Mosaico de situaciones grotescas, dramáticas, farsescas y en fin, trágicamente sangrientas, Síndrome 33 a veces se tienta con amalgamar astutamente situaciones históricas aunque nos convence de que no va más allá de las comparaciones, las analogías o los detalles repetidos en tiempos diferentes, pero es un trabajo de un valor notable cuando señala las falencias de las democracias excesivamente asentadas en la tecnocracia y la eficiencia, en las administraciones nada austeras que son una invitación a las corruptelas y los abruptos enriquecimientos, en los internismos políticos de burbuja. Y también analiza con objetividad -no es fácil meterse en este terreno- los “bajos instintos” de la sociedad que laten por debajo del odio inoculado por las fake.

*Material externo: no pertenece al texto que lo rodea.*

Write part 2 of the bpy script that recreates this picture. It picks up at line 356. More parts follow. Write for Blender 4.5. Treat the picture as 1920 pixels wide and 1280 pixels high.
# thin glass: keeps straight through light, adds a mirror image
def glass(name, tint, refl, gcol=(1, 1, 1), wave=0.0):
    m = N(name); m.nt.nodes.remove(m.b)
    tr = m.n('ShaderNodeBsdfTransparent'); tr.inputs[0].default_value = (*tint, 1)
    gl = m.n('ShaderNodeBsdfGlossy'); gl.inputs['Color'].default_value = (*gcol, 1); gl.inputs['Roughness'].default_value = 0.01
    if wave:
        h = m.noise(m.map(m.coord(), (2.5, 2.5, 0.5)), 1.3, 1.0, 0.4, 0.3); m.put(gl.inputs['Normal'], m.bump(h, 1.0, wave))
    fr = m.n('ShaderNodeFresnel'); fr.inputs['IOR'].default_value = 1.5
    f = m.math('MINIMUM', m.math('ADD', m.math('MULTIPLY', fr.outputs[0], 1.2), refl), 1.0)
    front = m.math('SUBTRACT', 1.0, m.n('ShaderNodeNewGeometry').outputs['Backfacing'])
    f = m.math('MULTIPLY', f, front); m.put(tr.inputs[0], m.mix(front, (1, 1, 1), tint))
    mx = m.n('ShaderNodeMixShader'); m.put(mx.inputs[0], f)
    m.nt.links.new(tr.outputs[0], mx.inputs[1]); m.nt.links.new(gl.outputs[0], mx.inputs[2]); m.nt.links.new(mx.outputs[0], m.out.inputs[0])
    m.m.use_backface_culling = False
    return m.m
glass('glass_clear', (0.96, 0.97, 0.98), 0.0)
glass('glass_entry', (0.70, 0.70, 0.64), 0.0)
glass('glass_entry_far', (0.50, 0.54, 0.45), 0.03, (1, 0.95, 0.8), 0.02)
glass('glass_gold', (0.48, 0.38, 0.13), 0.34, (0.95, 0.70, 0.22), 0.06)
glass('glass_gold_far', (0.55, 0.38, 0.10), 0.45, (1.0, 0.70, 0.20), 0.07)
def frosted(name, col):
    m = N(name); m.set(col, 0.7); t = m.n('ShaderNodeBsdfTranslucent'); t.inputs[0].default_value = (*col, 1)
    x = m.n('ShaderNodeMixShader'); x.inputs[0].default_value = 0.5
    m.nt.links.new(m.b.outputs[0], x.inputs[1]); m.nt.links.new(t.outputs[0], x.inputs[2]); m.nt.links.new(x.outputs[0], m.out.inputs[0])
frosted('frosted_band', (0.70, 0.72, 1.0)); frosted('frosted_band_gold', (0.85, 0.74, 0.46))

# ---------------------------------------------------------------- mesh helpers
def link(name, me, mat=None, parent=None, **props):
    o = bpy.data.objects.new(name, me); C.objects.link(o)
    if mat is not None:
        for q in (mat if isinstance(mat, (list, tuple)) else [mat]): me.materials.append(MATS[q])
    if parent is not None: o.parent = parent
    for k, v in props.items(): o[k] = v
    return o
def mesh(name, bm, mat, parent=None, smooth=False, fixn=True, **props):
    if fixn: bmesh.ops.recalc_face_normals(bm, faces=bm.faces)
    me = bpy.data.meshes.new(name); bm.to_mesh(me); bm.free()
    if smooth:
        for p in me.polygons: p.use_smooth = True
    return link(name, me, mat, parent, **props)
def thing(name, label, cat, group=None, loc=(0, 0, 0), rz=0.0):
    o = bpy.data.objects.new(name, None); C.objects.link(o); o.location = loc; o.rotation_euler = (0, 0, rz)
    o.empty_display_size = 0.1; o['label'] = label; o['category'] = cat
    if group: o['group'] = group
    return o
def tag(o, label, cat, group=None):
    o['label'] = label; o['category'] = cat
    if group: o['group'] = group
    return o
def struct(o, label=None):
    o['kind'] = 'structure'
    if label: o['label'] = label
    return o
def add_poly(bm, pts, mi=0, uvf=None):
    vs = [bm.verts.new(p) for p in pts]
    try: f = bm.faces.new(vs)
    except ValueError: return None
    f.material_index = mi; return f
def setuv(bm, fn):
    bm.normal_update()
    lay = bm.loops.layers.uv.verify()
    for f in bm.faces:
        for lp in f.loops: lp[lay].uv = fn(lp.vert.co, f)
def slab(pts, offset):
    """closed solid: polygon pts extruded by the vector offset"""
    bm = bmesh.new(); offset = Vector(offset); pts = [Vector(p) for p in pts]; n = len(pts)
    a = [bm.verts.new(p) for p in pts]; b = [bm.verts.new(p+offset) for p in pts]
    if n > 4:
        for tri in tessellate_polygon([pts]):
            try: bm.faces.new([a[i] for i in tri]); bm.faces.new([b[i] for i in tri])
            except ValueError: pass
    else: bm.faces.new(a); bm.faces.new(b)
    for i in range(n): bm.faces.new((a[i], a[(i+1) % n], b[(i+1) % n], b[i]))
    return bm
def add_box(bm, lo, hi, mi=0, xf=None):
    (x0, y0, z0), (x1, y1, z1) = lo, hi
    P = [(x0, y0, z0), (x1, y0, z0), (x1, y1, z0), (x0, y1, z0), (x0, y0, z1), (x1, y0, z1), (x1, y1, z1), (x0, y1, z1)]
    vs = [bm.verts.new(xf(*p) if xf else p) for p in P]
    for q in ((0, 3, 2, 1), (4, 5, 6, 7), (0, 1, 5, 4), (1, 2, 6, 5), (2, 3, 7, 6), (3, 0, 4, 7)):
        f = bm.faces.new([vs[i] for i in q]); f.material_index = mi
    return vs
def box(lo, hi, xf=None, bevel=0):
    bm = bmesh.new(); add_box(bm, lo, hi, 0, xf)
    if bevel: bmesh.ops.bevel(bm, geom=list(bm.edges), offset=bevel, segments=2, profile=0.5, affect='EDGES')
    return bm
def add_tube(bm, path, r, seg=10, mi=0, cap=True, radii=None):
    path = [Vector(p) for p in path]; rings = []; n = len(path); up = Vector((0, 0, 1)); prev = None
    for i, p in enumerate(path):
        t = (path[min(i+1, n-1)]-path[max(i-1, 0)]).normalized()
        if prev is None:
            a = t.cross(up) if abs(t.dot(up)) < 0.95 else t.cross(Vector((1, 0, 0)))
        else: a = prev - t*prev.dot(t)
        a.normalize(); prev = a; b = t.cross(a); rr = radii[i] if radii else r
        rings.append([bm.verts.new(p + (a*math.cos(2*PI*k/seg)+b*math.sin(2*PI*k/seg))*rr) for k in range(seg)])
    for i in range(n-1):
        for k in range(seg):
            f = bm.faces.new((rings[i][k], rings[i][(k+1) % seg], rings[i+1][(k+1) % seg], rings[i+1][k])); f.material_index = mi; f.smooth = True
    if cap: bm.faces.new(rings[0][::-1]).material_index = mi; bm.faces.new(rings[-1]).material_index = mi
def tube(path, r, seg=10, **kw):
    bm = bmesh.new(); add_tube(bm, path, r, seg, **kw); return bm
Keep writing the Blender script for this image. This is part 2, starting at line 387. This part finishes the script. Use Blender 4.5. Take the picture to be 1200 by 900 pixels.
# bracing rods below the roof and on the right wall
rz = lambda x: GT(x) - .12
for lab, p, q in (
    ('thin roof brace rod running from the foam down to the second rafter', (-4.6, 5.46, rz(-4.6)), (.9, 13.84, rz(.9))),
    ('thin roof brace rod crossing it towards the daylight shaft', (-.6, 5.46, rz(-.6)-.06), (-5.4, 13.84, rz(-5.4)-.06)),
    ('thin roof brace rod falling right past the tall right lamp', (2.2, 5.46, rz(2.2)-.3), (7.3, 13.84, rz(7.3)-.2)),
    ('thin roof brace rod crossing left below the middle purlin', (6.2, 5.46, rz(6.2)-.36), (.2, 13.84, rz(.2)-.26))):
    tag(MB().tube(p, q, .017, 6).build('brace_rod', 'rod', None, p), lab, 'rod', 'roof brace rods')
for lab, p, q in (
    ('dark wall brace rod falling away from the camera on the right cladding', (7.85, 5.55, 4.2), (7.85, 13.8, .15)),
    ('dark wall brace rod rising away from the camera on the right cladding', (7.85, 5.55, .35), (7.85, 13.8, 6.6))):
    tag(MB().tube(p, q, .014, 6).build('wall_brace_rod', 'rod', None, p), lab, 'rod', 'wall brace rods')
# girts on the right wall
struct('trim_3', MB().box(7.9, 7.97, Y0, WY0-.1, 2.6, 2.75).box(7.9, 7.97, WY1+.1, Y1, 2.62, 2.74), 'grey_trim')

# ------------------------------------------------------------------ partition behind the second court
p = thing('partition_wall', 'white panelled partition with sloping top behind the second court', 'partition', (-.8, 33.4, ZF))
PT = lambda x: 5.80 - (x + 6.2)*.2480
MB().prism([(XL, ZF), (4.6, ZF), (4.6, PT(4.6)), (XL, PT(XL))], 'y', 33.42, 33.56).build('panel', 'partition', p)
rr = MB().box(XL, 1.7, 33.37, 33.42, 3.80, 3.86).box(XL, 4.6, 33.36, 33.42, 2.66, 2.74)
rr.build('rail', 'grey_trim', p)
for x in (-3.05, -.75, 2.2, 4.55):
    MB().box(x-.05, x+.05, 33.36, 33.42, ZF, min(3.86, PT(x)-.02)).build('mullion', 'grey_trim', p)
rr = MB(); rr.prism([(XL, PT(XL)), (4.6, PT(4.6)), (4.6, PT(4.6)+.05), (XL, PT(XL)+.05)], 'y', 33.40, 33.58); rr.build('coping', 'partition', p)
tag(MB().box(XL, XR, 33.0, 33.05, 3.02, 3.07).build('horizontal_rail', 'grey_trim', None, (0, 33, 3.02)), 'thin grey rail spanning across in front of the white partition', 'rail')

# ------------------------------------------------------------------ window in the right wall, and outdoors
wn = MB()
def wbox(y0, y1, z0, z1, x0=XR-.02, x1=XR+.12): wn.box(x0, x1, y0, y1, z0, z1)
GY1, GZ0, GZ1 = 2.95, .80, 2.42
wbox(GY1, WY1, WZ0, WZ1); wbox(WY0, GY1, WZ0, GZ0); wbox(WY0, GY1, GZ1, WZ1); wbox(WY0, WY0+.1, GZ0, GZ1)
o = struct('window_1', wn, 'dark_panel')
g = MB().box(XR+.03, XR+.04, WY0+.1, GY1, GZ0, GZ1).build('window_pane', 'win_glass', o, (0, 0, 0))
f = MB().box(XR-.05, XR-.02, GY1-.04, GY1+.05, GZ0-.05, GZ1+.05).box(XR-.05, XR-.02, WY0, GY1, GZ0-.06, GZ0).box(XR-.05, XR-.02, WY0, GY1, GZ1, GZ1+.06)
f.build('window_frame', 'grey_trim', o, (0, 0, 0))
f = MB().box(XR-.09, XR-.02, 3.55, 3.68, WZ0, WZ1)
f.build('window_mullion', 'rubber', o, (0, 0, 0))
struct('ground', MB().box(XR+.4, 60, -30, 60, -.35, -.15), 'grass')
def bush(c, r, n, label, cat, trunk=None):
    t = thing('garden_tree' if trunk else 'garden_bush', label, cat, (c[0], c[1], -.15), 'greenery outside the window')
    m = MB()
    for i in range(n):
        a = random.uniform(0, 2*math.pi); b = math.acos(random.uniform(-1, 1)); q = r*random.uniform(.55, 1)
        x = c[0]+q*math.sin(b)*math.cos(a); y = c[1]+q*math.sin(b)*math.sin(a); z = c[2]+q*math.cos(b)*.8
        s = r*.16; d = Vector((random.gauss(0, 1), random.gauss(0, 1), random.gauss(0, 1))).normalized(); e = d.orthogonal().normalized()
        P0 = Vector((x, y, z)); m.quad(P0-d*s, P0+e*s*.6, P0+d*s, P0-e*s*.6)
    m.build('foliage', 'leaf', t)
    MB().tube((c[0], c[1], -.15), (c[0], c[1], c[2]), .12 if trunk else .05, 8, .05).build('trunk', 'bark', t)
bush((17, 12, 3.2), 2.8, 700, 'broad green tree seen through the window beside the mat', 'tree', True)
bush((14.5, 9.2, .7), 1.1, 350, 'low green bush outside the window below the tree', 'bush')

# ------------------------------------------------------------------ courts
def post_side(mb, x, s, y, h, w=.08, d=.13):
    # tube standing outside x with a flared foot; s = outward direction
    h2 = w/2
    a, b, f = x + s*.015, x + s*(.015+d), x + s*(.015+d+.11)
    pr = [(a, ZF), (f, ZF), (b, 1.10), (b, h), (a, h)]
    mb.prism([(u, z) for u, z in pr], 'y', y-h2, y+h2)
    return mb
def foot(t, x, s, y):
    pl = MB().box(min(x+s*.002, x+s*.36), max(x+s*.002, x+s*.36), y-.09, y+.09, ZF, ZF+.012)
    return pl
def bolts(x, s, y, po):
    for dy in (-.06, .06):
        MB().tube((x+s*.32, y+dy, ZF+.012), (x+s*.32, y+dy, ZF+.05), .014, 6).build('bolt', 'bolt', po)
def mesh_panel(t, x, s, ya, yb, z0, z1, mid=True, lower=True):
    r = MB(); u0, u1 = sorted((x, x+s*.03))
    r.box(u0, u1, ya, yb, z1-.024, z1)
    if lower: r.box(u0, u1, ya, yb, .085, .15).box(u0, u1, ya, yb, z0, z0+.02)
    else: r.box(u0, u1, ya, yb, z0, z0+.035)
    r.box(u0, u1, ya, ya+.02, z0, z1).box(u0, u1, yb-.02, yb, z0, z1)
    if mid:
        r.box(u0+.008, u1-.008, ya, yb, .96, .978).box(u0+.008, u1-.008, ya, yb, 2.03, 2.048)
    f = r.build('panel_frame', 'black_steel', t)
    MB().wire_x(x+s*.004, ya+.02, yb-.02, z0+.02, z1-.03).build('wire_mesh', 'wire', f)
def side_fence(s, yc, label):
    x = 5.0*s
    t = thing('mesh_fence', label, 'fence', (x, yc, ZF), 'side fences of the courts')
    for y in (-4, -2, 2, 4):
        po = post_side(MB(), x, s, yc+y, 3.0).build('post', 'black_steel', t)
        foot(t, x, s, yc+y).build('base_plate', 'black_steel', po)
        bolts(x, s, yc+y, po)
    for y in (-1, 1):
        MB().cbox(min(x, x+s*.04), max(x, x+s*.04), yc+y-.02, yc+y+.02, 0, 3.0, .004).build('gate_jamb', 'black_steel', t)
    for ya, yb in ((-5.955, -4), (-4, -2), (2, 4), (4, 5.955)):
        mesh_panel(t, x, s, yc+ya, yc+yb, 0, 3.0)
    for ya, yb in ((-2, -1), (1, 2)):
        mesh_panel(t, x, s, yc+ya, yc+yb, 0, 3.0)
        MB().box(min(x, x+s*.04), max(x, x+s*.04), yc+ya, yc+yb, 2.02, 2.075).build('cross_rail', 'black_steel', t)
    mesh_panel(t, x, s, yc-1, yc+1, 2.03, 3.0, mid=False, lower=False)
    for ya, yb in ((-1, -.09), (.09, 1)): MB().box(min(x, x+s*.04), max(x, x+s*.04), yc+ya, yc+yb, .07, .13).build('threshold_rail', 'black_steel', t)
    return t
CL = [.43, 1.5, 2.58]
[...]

Nadie es totalmente inocente ni totalmente culpable, podría ser la cautelosa, primera moraleja. Y que si bien la historia no tiende a repetirse, se va acercando a la forma perfecta de la pesadilla donde no hay memoria ni pasado. Solo un tiempo presente sin nada para mirar hacia atrás y sin ningún brillo utópico más allá del horizonte.